Exercise directions
Copy exactly the lines from the line containing "Build this scene" to the line containing "def at(px,d): return (px-720)/F*d", both lines included, and omit any pictures.

Scenes as source code
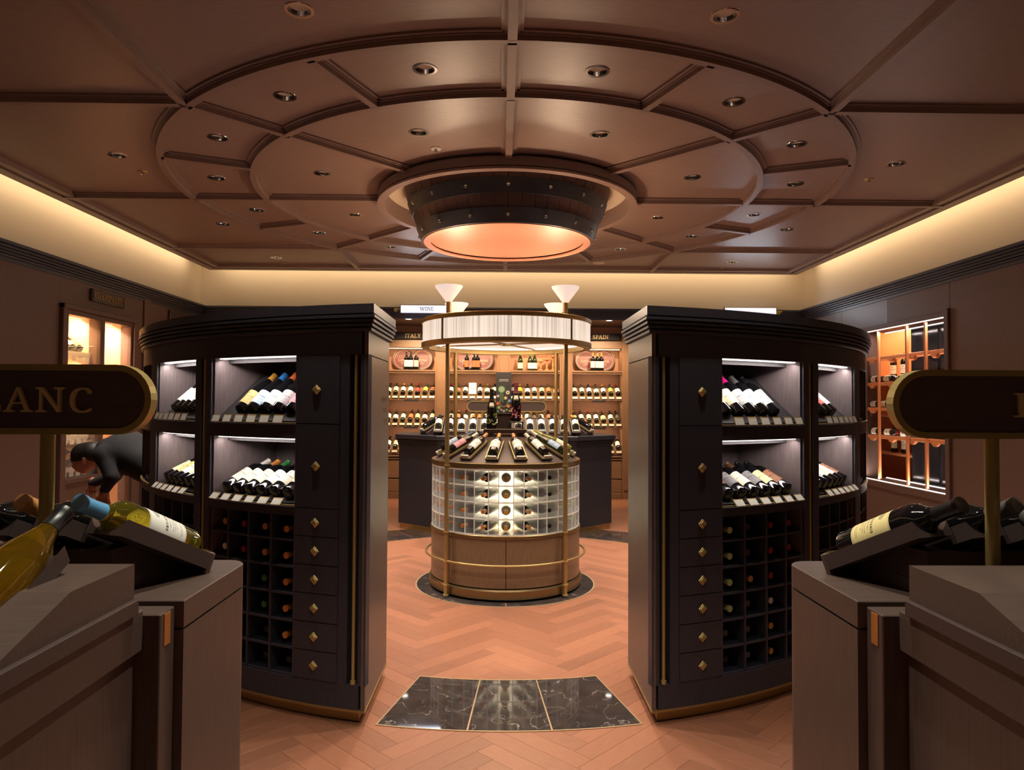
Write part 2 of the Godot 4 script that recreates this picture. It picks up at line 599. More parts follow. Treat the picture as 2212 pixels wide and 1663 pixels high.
func bottle(shape: String, glass: String, cap: String, lab: String, base: Vector3, dir: Vector3, face: Vector3, label: String, group := "", called := "wine_bottle", scale := 1.0) -> Node3D:
	var d := bottle_meshes(shape)
	var o := thing(called, base, label, "bottle", group)
	o.basis = up_basis(dir, face).scaled(Vector3.ONE * scale)
	for part in ["body", "capsule", "label"]:
		if part == "label" and lab == "":
			continue
		var m := MeshInstance3D.new()
		m.name = part
		m.mesh = d[part]
		m.material_override = mats["glass_" + glass] if part == "body" else cap_mat(cap) if part == "capsule" else label_mats[LAB.find(lab)]
		o.add_child(m, true)
	return o


# =====================================================================  floor
func build_floor() -> void:
	var fl := setting("floor", Vector3(0, -0.1, 0))
	put(MB.new().span(Vector3(-4.3, -0.1, -11.7), Vector3(4.3, -0.0125, 3.2)), "subfloor", mats.dark, fl)
	# herringbone: boards of 0.6 by 0.1, the zigzag running along z
	var L := 0.6
	var W := 0.1
	var shared := MB.new().box(Vector3(0, -0.006, 0), Vector3(L - 0.0008, 0.012, W - 0.0008), Basis.IDENTITY, 0.0007).mesh()
	var rest := MB.new()
	var near := []
	var far := []
	for i in range(-130, 131):
		for j in range(-12, 13):
			for k in 2:
				var u := i * W + j * L + (L / 2 if k == 0 else W / 2)
				var w := i * W - j * L + (W / 2 if k == 0 else W + L / 2)
				# turn by 45 degrees: (1,1) becomes +z
				var x := (u - w) * 0.70710678 - 0.07
				var z := (u + w) * 0.70710678 - 5.0
				if absf(x) > 4.2 or z > 3.1 or z < -11.6:
					continue
				var ang := PI / 4 if k == 0 else -PI / 4
				var p := [Vector3(x, 0, z), -ang if k == 0 else -ang, absf(x) / 1.0 + absf(z + 4.6) * 0.45]
				# hidden under the marble and the island
				var r := Vector2(x, z + 6).length()
				if r < 0.42:
					continue
				if absf(x) < 1.55 and z < -2.55 and z > -9.0:
					near.append(p)
				else:
					far.append(p)
	near.sort_custom(func(a, b): return a[2] < b[2])
	while near.size() > 290:
		far.append(near.pop_back())
	for p in near:
		var o := MeshInstance3D.new()
		o.name = "plank"
		o.mesh = shared
		o.material_override = mats.planks[rng.randi() % 6]
		o.position = p[0] + Vector3(0, 0.1, 0)
		o.rotation.y = p[1]
		fl.add_child(o, true)
	var mm := MultiMesh.new()
	mm.transform_format = MultiMesh.TRANSFORM_3D
	mm.mesh = shared
	mm.instance_count = far.size()
	for k in far.size():
		mm.set_instance_transform(k, Transform3D(Basis(Vector3.UP, far[k][1]), far[k][0] + Vector3(0, 0.1, 0)))
	var mi := MultiMeshInstance3D.new()
	mi.name = "plank_field"
	mi.multimesh = mm
	mi.material_override = mats.planks[3]
	mi.set_meta("kind", "stuff")
	fl.add_child(mi, true)
	# marble: threshold of three slabs, the disc under the island, the ring behind
	for a in [[-13.1, -4.15], [-3.95, 4.15], [4.35, 13.3]]:
		put(MB.new().rect(2.135, 2.722, -0.011, 0.0025, a[0], a[1], 10), "marble_slab", mats.marble, fl)
	for a in [-13.2, -4.05, 4.25, 13.4]:
		put(MB.new().rect(2.13, 2.728, -0.011, 0.0035, a - 0.07, a + 0.07, 1), "brass_strip", mats.strip, fl)
	for r in [2.128, 2.728]:
		put(MB.new().rect(r - 0.004, r + 0.004, -0.011, 0.0035, -13.3, 13.5, 16), "brass_strip", mats.strip, fl)
	for k in 8:
		put(MB.new().rect(0.4, 0.745, -0.011, 0.0025, k * 45 + 0.5, k * 45 + 44.6, 10), "marble_slab", mats.marble, fl)
	put(MB.new().rect(0.746, 0.758, -0.011, 0.0035, 0, 360, 72), "brass_strip", mats.strip, fl)
	for k in 6:
		put(MB.new().rect(2.13, 2.72, -0.011, 0.0025, 96 + k * 28 + 0.1, 96 + k * 28 + 27.9, 12), "marble_slab", mats.marble, fl)
	for r in [2.125, 2.726]:
		put(MB.new().rect(r - 0.004, r + 0.004, -0.011, 0.0035, 96, 264, 48), "brass_strip", mats.strip, fl)


# =====================================================================  ceiling
func arc_pts(r: float, a0: float, a1: float, n: int) -> PackedVector2Array:
	var p := PackedVector2Array()
	for k in n + 1:
		var a := deg_to_rad(lerpf(a0, a1, float(k) / n))
		p.append(Vector2(r * sin(a), -6 + r * cos(a)))
	return p


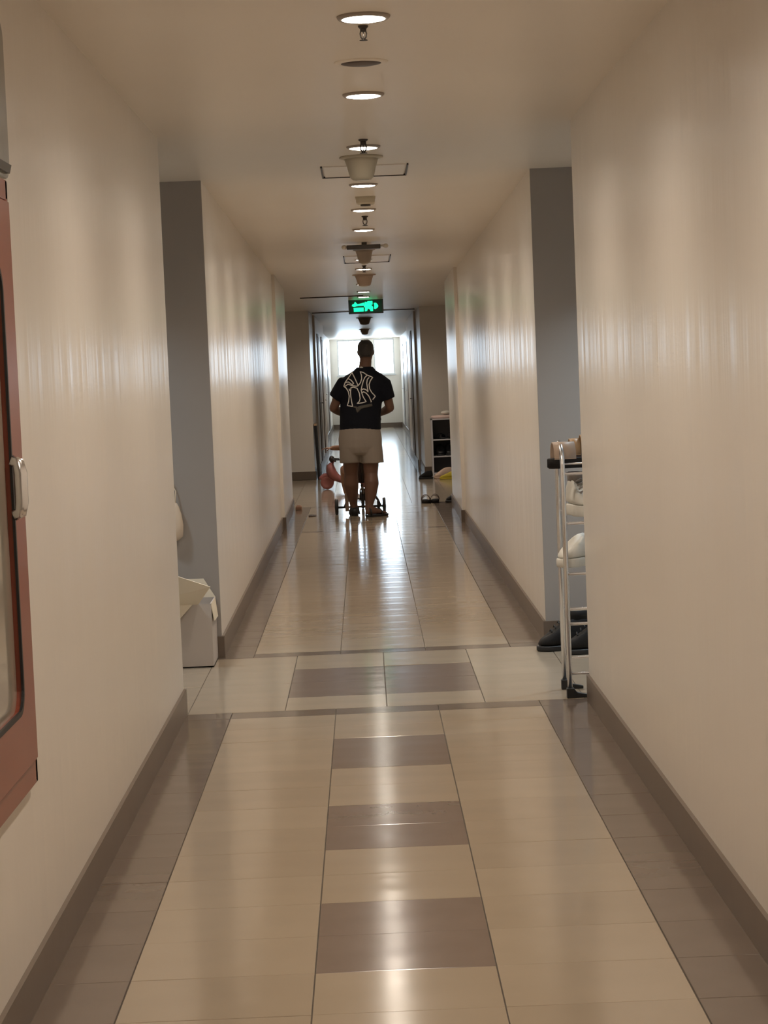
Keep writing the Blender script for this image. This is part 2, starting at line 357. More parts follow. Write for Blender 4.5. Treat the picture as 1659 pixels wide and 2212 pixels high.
# ================================================================= CEILING FITTINGS
def downlight(x, y, label, spread=158):
    z = zc(y)
    t = thing('downlight', (x, y, z), label, 'ceiling light', 'lit round downlights along the corridor ceiling')
    obj('trim_ring', MB().lathe([(0.070, -0.010), (0.073, -0.011), (0.079, -0.006), (0.081, 0.002), (0.066, 0.002)], (x, y, z)), M['trimring'], t, True)
    obj('diffuser', MB().lathe([(0.001, -0.013), (0.05, -0.013), (0.070, -0.009), (0.070, 0.001), (0.001, 0.001)], (x, y, z)), M['lampglow'], t, True)
    L = bpy.data.lights.new('lamp', 'SPOT'); L.energy = LAMP_W; L.color = LAMP_COL; L.spot_size = math.radians(spread); L.spot_blend = 1.0; L.shadow_soft_size = 0.05
    lo = bpy.data.objects.new('lamp', L); COL.objects.link(lo); lo.parent = t; lo.location = (0, 0, -0.066)
    return t
names = {6.3: 'largest lit round downlight at the top of the photo, before the nearest sprinkler', 8.04: 'lit round downlight between the round grille and the second sprinkler',
 9.82: 'lit round downlight right in front of the nearest flared white fixture', 11.62: 'lit round downlight between the nearest flared fixture and the square smoke detector', 13.22: 'lit round downlight just past the square smoke detector',
 14.86: 'lit round downlight past the small third sprinkler, before the dark slim bar fitting', 18.21: 'lit round downlight in the middle of the far ceiling hatch', 19.67: 'lit round downlight just past the far ceiling hatch',
 22.46: 'lit round downlight just past the brown flared fixture', 24.13: 'lit round downlight second above the green exit sign', 25.43: 'small lit round downlight directly above the green exit sign'}
for y, l in names.items(): downlight(0.045, y, l)
for y, l in ((4.5, 'round ceiling downlight above the red cabinet, nearest of the row'), (2.75, 'round ceiling downlight beside the camera'), (1.0, 'round ceiling downlight behind the red cabinet, end of the row')): downlight(0.045, y, l)
for y, l in ((28.0, 'round downlight hidden behind the green exit sign'), (37.0, 'tiny round downlight between the two far flared fixtures'), (45.4, 'tiny round downlight over the head of the person')): downlight(0.055, y, l)

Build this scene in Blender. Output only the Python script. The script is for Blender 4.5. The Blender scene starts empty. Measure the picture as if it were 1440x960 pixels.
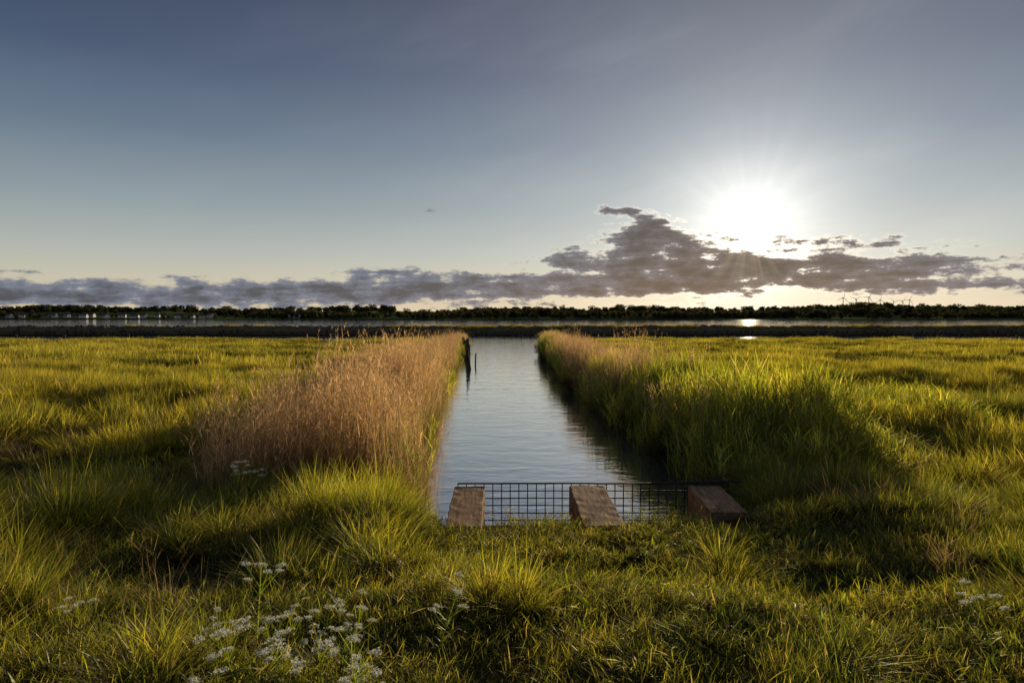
import bpy, math, random
import numpy as np
from mathutils import Vector, Matrix
rng=np.random.default_rng(7); random.seed(7)
sc=bpy.context.scene
sc.view_settings.view_transform='Standard'; sc.view_settings.look='None'; sc.view_settings.exposure=0
R=math.radians
CAMZ=2.9; F=960.0; PITCH=R(2.03)
def px_dir(px,py):
    x=(px-720)/F; z=-(py-480)/F
    v=Vector((x,math.cos(PITCH)+z*math.sin(PITCH),z*math.cos(PITCH)-math.sin(PITCH)))
    return v.normalized()
def at(px,d): return (px-720)/F*d

# ---------------- noise helpers
def vnoise(x,y,seed=0):
    x=np.asarray(x,float); y=np.asarray(y,float)
    xi=np.floor(x).astype(np.int64); yi=np.floor(y).astype(np.int64)
    xf=x-xi; yf=y-yi
    def h(a,b):
        n=(a*374761393+b*668265263+seed*1442695041)&0xffffffff
        n=((n^(n>>13))*1274126177)&0xffffffff
        return ((n^(n>>16))&0xffff)/65535.0
    u=xf*xf*(3-2*xf); v=yf*yf*(3-2*yf)
    return (h(xi,yi)*(1-u)+h(xi+1,yi)*u)*(1-v)+(h(xi,yi+1)*(1-u)+h(xi+1,yi+1)*u)*v
def fbm(x,y,o=4,seed=0):
    s=0;a=.5;t=0
    for i in range(o):
        s=s+a*vnoise(np.asarray(x)*2**i,np.asarray(y)*2**i,seed+i); t+=a; a*=.5
    return s/t
def sstep(a,b,x):
    t=np.clip((x-a)/(b-a),0,1); return t*t*(3-2*t)
def sig(x): return 1/(1+np.exp(-np.clip(x,-30,30)))

# ---------------- terrain
LY=[6,7,8.5,11.4,16,24,35,50,68,76,84,100]
LX=[-.9,-1.0,-1.45,-1.8,-2.15,-2.8,-3.3,-3.7,-4.4,-5.4,-9,-20]
RX=[2.3,2.4,2.9,3.3,2.9,2.5,2.4,2.4,3.0,4.0,8,20]
def chan_s(x,y):
    k=sstep(8,12,y)
    wl=((fbm(x*0+y*.22,y*0+3.3,3,5)-.5)*1.3+(vnoise(y*1.1,x*0+1,15)-.5)*.35)*k
    wr=((fbm(x*0+y*.2,y*0+8.3,3,25)-.5)*1.2+(vnoise(y*1.0,x*0+4,16)-.5)*.35)*k
    XL=np.interp(y,LY,LX)+wl; XR=np.interp(y,LY,RX)+wr
    s=np.maximum(XL-x,x-XR)
    return np.maximum(s,6.75-y)
def fieldend(x): return 77+(fbm(x*.05,x*0+1.7,3,9)-.5)*7
def height(x,y):
    x=np.asarray(x,float); y=np.asarray(y,float)
    s=chan_s(x,y)
    G=np.interp(y,[-50,-6,0,3,6.5,8,11,16,45,70,100],[1.5,1.5,1.42,1.3,.90,.70,.5,.48,.48,.34,.34])
    lip=1-.8*np.exp(-((x-.9)/1.7)**4-((y-6.2)/.8)**4)
    G=G+(fbm(x*.5,y*.5,4,1)-.5)*.22*sstep(6.5,12,y)+(fbm(x*1.1,y*1.1,3,2)-.5)*.26*lip*sstep(90,50,y)
    def bump(a,b,ra,rb,h): return h*np.exp(-((x-a)/ra)**2-((y-b)/rb)**2)
    G=G+bump(-1.35,6.0,.55,.6,.18)+bump(3.2,6.4,.8,.6,.12)+bump(-3.6,5.4,1.0,.8,.1)+bump(-2.2,4.6,.6,.4,-.2)+bump(1.9,4.6,1.0,.35,-.18)+bump(5,6,1.2,.8,.1)+bump(.2,4.9,.5,.3,-.1)+bump(-.6,3.9,.7,.3,.07)+bump(1.2,3.6,.6,.3,.08)
    G=G+(fbm(x*.08,y*.08,3,3)-.5)*.5*sstep(14,30,y)*sstep(80,45,y)
    q=(x-6)*.45+(y-17)*.9
    G=G-.28*np.exp(-((q)/.5)**2)*sstep(6,8,x)*sstep(60,20,x)
    q2=(x-10)*.3+(y-30)*.95
    G=G-.3*np.exp(-((q2)/.8)**2)*sstep(8,12,x)
    w=np.interp(y,[6,7.5,10],[.1,.15,.6])
    land=sstep(-w,w*.6,s)
    h=-.9+(G+.9)*land
    e=sstep(0,2.5,fieldend(x)-y)
    h=-.9+(h+.9)*e
    c=114+(fbm(x*.02,x*0+5,2,4)-.5)*3
    dk=np.exp(-(np.abs(y-c)/3.6)**4)*(2.25+(fbm(x*.15,y*.3,3,8)-.5)*.5)
    h=np.where(y>100,-.9+dk,h)
    sh=905+(fbm(x*.004,x*0+2,3,12)-.5)*60
    far=sstep(0,14,y-sh)*2.0+sstep(0,400,y-sh)*(4+17*fbm(x*.0045,y*.002,3,21))
    far=far+sstep(0,300,y-sh)*(5*np.exp(-((x+600)/90)**2)+6*np.exp(-((x-15)/60)**2)+4*np.exp(-((x-240)/80)**2))
    h=np.where(y>300,-.9+far,h)
    return h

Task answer
Build this scene in Blender. Output only the Python script. The script is for Blender 4.5. The Blender scene starts empty. Measure the picture as if it were 1440x960 pixels.
import bpy, math, random
import numpy as np
from mathutils import Vector, Matrix
rng=np.random.default_rng(7); random.seed(7)
sc=bpy.context.scene
sc.view_settings.view_transform='Standard'; sc.view_settings.look='None'; sc.view_settings.exposure=0
R=math.radians
CAMZ=2.9; F=960.0; PITCH=R(2.03)
def px_dir(px,py):
    x=(px-720)/F; z=-(py-480)/F
    v=Vector((x,math.cos(PITCH)+z*math.sin(PITCH),z*math.cos(PITCH)-math.sin(PITCH)))
    return v.normalized()
def at(px,d): return (px-720)/F*d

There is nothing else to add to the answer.